一流ブランドであるにも関わらず、余りにも一般的になってしまったために、いつの間にかカジュアルシーンでしか使えなくなってしまったブランドは少なくありません。そのなかでグッチが、これだけの人気を勝ち得ていながらも、今なおどんなシーンでも臆することなく使えるというのは驚くべきことです。
その秘密は、革新と伝統との計算し尽くされた絶妙なバランスにあります。ビビッドな配色や、創業者グッチオ・グッチの頭文字を表す「ダブルG」の存在感が、軽快さやオリジナリティをアピールする一方で、落ち着きのある色でこしらえた厚めのキャンバス素材は、老若男女問わず持つ者に落ち着きやエレガンスさを与えてくれます。かのオードリー・ヘップバーンがグッチを愛用していたことからも、華やかさと可愛さの両面を併せ持つグッチの特色がよく分かるのではないでしょうか。
今ではすっかりお馴染みとなった、GGキャンバスファブリックと呼ばれるグッチのキャンバス素材ですが、デザイナーの名をモノグラムにしたのはグッチが世界で初めてであり、常にモードの最先端であろうとしたグッチの思想がキャンバス素材を一つとっても伺えます。
ただし、グッチのキャンバス素材はとても繊細なため、そのままでは残念ながら日常的に使い続けることは難しいのが現状です。バッグから頻繁に取り出すために、せっかくオシャレなグッチの財布が、汚れてボロボロになってしまっている方をよくお見かけします。せっかく一生もので使えるグッチなのですから、シーンに応じた使い分けが望まれます。
普段使いを希望している方には、キャンバス素材にビニールコーティングを施した「GGプラス」や、光沢感を強調した「GGクリスタル」がお薦めです。どちらもビニールを被せることにより防水性や耐久性が格段にアップしているので、日常での使用でも十分耐えうる造りとなっています。両シリーズのデザインはカジュアル向けのものが多く、グッチの数あるコレクションの中でも、特に若い方へ人気のラインナップとなっています。
「GGプラス」や「GGクリスタル」が、ポップさや軽快さを表現しているとすれば、堅牢さや高級感を醸し出してくれるのが、「グッチシマ」と「グッチバンブー」です。
キャンバス素材を使ったモデルが多い中、「グッチシマ」は最高級レザーを惜しみなく使用しており、時代の先を行きつつもトレンドに左右されない、グッチの代表格と言えるのではないでしょうか。特にグッチはレザーの色によって、印象が全くといっていいほど変わってきます。気品のあるダークブラウンやブラックはフォーマルな場にうってつけですし、ホワイトやピンクは可愛さや軽さといったフェミニンな印象を与えてくれます。さまざまなシーンに応じて色で使い分けることができるため、「グッチシマ」はわざわざ複数所有する方が多いのも特徴です。

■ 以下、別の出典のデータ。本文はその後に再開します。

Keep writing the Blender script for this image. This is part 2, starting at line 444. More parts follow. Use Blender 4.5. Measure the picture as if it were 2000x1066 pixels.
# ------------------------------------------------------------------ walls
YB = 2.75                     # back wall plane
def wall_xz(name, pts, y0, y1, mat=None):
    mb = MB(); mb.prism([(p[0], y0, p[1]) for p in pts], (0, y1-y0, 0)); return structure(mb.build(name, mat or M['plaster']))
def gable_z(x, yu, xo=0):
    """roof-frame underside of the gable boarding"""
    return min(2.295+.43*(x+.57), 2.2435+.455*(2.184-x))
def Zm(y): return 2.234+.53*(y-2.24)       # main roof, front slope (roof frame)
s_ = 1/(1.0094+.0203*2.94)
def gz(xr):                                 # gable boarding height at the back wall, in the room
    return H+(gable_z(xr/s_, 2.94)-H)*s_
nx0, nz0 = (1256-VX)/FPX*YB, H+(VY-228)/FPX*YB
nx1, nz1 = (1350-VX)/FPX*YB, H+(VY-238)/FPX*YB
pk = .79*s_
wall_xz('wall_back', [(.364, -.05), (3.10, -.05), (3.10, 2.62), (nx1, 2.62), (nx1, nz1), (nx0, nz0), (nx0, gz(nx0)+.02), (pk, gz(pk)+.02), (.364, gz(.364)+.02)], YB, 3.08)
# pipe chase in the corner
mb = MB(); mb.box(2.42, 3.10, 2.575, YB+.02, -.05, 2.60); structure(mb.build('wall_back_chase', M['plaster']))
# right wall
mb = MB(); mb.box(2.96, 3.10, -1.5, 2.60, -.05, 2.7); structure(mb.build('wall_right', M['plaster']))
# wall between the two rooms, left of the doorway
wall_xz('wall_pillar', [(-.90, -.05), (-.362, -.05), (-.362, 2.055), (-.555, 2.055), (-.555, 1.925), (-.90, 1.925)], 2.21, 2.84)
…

「グッチバンブー」は柄の部分が竹で出来ており、グッチの特徴あるラインナップの中でも際立って独特なデザインとなっています。耐久性の向上も兼ねてダイヤモンド型のステッチと麻が用いられている「ディアマンテ」同様に、第二次世界大戦に巻き込まれて素材の調達が困難であるために、仕方なく竹が用いられたという過去を持っています。しかし、その奇抜でモダンなデザインは登場するや否やファッションシーンを席巻し、瞬く間にグッチの顔となりました。日本でも80年代後半から90年代にかけて、爆発的なヒットを起こしたことで知られています。一時期はブームの反動もありましたが、グッチショップが日本にオープンしてから50周年を迎えた2014年には、オリエンタルなデザインのグッチバンブーが日本限定で発売され好評を博すなど、ふたたび「グッチバンブー」の本当の良さを知る人々を中心に、現在人気が再上昇しています。